The obstruction in the coil is a melted sleeve, which means it locked on solid. Unless you find some other kind of physical short (frayed wire, or a loose, shorted bracket, etc) I would look at the corresponding transistors on the board. Typically there's no reason a ball kicker should short or stay on that way, so this is a pretty good indicator there are problems upstream.
It sounds like you're still learning the ins-and-whats of troubleshooting these things. Make sure you have the manual and schematic. But even that can only tell you so much and there is a learning curve to understanding it all. So, meanwhile, check every wire in the game, especially the playfield: gently poke, prod, tug for anything loose. Get familiar with what the majority of solder connections look like, so that you can spot any that look different, indicating a previous repair. Compare those to the schematic to make sure the repair was proper.

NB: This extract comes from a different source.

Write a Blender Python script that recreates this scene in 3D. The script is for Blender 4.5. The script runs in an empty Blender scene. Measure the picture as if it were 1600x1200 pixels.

Obviously you know to post here when you get stuck...
Sometimes weird things just happen. When I was about 12 or so I was teaching myself wiring and repairs on HO scale model trains. All these years later I don't remember what I did in this particular incident, but I remember I was trying to create a signal block, had wired that into an electrically controlled track turnout with junk signal I was trying to get to work, and ALSO was testing a locomotive I'd repaired. I was doing all of this with NO instructions, just experimenting. Well I fired up the power pack and all the lights in the house went off - yep, blew the breaker just like your TZ. That "should" not have been possible, but needless to say after the "oh shit" moment passed I thought it was kinda awesome. I remember inspecting my work and nothing seemed recklessly out of sorts except I internally shorted the loco because I didn't realize it had another feeder circuit... but you can do that all day long on purpose and the only thing that happens is a loco that doesn't move, not a full-structure panel breaker reset. Never happened again in the subsequent 25+ years, but I still fondly recall that incident because who doesn't like some occasional "WTF stories" with their hobby?
You're doing the right thing exercising caution. Unplug the game, look through it methodically, and you'll get it figured out soon enough.